Die Darsteller des Vogelvolks formieren sich zum polypenartigen Turm aus Körpern, der für Baum und Schlange steht. Der vielstimmige Chor, der Adams Worte quäkend nachspricht, wird zur Stimme des unsichtbaren Schöpfers, der als Idee und Abblid aus menschlichem Geist seine freiheitsbegrenzenden Gebote setzt. Nach dem Spruch der Vertreibung senkt sich Dunkelheit über die Szene.

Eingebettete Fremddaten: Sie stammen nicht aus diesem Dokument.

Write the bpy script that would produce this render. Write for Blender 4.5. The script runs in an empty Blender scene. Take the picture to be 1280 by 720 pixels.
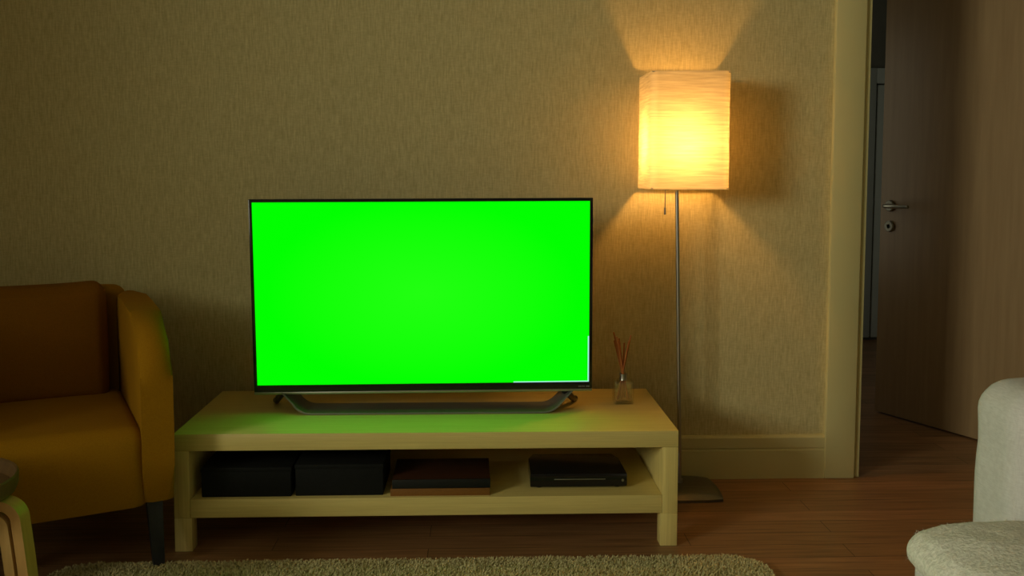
import bpy, bmesh, math, random
import numpy as np
from mathutils import Vector, Matrix, noise

random.seed(7)
rng = np.random.default_rng(7)
sc = bpy.context.scene
COL = sc.collection
PI = math.pi

# ------------------------------------------------------------------ materials
def lin(c):
    out = []
    for v in c:
        v = v / 255.0
        out.append(v / 12.92 if v <= 0.04045 else ((v + 0.055) / 1.055) ** 2.4)
    return tuple(out)

def mat(name, col, rough=0.6, metal=0.0, spec=0.5, coat=0.0):
    m = bpy.data.materials.new(name)
    m.use_nodes = True
    b = m.node_tree.nodes['Principled BSDF']
    b.inputs['Base Color'].default_value = (*col, 1)
    b.inputs['Roughness'].default_value = rough
    b.inputs['Metallic'].default_value = metal
    b.inputs['Specular IOR Level'].default_value = spec
    b.inputs['Coat Weight'].default_value = coat
    return m, m.node_tree, b

def nd(nt, kind, **kw):
    n = nt.nodes.new(kind)
    for k, v in kw.items():
        if k in n.inputs.keys():
            n.inputs[k].default_value = v
        else:
            setattr(n, k, v)
    return n

def coords(nt, scale=(1, 1, 1)):
    tc = nd(nt, 'ShaderNodeTexCoord')
    mp = nd(nt, 'ShaderNodeMapping')
    mp.inputs['Scale'].default_value = scale
    nt.links.new(tc.outputs['Object'], mp.inputs['Vector'])
    return mp.outputs['Vector']

def noisy(name, c0, c1, scale=(8, 8, 8), detail=4, rough=0.6, bump=0.0, metal=0.0, spec=0.5, lo=0.3, hi=0.7,
          scale2=None, mix2=0.5, bdist=0.002, sheen=0.0):
    """two-tone procedural surface: stretched noise (plus an optional second one) drives colour and bump"""
    m, nt, b = mat(name, c0, rough, metal, spec)
    v = coords(nt, scale)
    n = nd(nt, 'ShaderNodeTexNoise', Scale=1.0, Detail=detail, Roughness=0.6)
    nt.links.new(v, n.inputs['Vector'])
    fac = n.outputs['Fac']
    if scale2:
        v2 = coords(nt, scale2)
        n2 = nd(nt, 'ShaderNodeTexNoise', Scale=1.0, Detail=detail, Roughness=0.6)
        nt.links.new(v2, n2.inputs['Vector'])
        mx = nd(nt, 'ShaderNodeMix', data_type='FLOAT')
        mx.inputs[0].default_value = mix2
        nt.links.new(fac, mx.inputs[2]); nt.links.new(n2.outputs['Fac'], mx.inputs[3])
        fac = mx.outputs[0]
    r = nd(nt, 'ShaderNodeValToRGB')
    r.color_ramp.elements[0].position = lo; r.color_ramp.elements[1].position = hi
    r.color_ramp.elements[0].color = (*c0, 1); r.color_ramp.elements[1].color = (*c1, 1)
    nt.links.new(fac, r.inputs['Fac']); nt.links.new(r.outputs['Color'], b.inputs['Base Color'])
    if bump:
        bp = nd(nt, 'ShaderNodeBump', Strength=bump, Distance=bdist)
        nt.links.new(fac, bp.inputs['Height']); nt.links.new(bp.outputs['Normal'], b.inputs['Normal'])
    if sheen:
        b.inputs['Sheen Weight'].default_value = sheen
    return m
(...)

Der zweite Teil beginnt mit der Gegenüberstellung von vier Figuren, die verlegen vor einander stehen, bis sie sich in ihre verschiedenen Rollen eingeübt haben: Vater, Mutter, zwei Söhne. Man sieht Abel mit seinen Tieren, Kain als Ackerbauer, dem die Ernte mißrät. Die Eltern reden von Strafe für unerkannt sündhaftes Verhalten, entwickeln den Komplex der Minderwertigkeit und Schuld, der zum Brudermord führt. Die Geschlechterfolge der Nachkommen Kains , dargestellt als girlandenhaft verwobenes Ringelreihen, endet bei Noah. In einem riesigen Monolog, der ihm zum sensationell klingenden, gigantischen Epos gerät, beschreibt er die große Flut, die die verkommene Menschheit ersäuft; die Strapazen der langen Reise; den Gestank der Ställe; bis hin zu dem (nach solchen Erfahrungen allzu verständlichen) Stoßseufzer: Ich hasse Tiere! Worauf das Ensemble, gleichsam als versöhnliche Geste, zum großen Dankeschor für die ‘Tiere im Zoo’ sich vereinigt. Der ironische Ton des Lieds schlägt um in Feierlichkeit, schwillt an zu mehrstimmigen Chorälen: lithurgische Formen entwickeln sich, Moral setzende neue Regeln des Zusammenlebens, die sich auf den simplen Gegensatz zwischen Falsch und Richtig reduzieren, Zweifel stiften und in babylonische Sprachverwirrung, schließlich in Sprachlosigkeit enden, der Unmöglichkeit zur Verständigung.

Das Stück, das mit der Beschreibung paradiesischer Harmonie begann, endet im Tohuwabohu kapophonischer Laute, der totalen Disharmonie, die auf eine neue Schöpfung, einen neuen Anfang warten muß.

Roy Kift schrieb den Text des Stückes, die Partitur zu Nancy Mecklers Inszenierung, die – wie frühere Produktionen der Freehold Company – wieder vor allem durch bewundernswerte körperliche Disziplin und virtuose Technik lautmusikalischer Gestaltung gefällt.